Temple Grandin’s work comes to mind. As an inspector for McDonald’s she noted that a long list of things to check was not sufficient to keep the process of slaughter humane. One need only watch the animal’s behavior. A steer could shy at a small puddle of water if he saw a bright light reflected in it. Grandin’s book, “Animals in Translation,” is an eye-opener.

The 2012 Cambridge Declaration on Consciousness declares that sentience is the most common characteristic shared by humans and nonhuman animals. Between us and them there is a continuity in the ancient subcortical region of the brain.

Shermer goes on to focus on the individual and its rights. It is the individual “…who survives and flourishes, or who suffers and dies…” The individual is the fundamental unit of nature, “…the main target of natural selection and social evolution…”

I have seen individualism in the Hen House gang.
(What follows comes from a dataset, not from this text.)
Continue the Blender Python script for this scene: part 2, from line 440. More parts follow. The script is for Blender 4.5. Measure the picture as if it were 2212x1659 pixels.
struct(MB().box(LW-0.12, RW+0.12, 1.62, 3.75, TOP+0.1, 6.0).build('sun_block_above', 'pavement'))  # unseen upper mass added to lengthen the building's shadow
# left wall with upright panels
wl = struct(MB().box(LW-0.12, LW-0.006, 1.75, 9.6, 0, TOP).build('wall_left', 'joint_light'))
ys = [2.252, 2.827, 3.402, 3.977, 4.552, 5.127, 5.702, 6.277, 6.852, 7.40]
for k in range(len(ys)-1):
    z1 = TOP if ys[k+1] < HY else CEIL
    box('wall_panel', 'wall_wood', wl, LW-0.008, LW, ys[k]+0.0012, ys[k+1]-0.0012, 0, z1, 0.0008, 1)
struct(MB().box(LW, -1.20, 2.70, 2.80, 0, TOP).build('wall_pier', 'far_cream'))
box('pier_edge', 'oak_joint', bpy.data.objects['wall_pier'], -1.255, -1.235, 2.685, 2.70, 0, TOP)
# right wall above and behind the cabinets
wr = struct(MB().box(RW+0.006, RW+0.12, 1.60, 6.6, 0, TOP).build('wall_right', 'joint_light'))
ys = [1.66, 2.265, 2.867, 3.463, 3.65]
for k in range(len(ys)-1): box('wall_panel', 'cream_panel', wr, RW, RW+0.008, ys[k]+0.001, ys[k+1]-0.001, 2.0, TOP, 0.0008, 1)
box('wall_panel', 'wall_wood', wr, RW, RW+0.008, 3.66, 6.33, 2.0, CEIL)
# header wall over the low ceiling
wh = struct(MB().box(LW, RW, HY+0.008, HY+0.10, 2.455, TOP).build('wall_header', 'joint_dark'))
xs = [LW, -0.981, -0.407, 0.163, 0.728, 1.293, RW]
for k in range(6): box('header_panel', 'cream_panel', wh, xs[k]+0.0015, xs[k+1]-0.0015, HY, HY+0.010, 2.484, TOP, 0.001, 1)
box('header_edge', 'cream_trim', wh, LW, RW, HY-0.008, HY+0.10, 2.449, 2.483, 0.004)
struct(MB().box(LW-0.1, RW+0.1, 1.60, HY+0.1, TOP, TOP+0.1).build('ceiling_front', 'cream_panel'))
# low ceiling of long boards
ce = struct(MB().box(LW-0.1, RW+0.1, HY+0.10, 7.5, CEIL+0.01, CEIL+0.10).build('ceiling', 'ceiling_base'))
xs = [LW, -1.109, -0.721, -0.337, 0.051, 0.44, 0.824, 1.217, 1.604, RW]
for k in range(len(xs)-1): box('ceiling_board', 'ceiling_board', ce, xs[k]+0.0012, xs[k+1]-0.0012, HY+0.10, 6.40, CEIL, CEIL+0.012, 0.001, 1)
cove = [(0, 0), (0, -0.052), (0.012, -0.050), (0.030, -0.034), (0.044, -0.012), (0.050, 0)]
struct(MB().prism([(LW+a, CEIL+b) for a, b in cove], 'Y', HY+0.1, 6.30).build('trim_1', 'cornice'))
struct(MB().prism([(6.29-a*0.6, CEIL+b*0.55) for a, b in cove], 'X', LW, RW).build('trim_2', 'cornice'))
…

Every chicken, every goose–even every rabbit–was different—an individual with his or her own preferences for food and play, nesting and laying sites. They all got it when Little Bear Turkey died. The dog DeeDee and the birds gathered around her silent body as we all confirmed that turkey the individual was gone. Mine were the only tears, but the air was tense with concentration and focus, probably some question, unlike the birds’ usual behavior.

My suspicion that the birds understood something about death was confirmed when Mrs. Campbell the duck ran to me one morning from her nest box, obviously and unusually  agitated. Her second chick, the one I had to help from the shell, had died. At least that tiny bird had had a taste of life, enjoying a chance to try out her legs and swim free for two days. Perhaps it’s the moment that counts.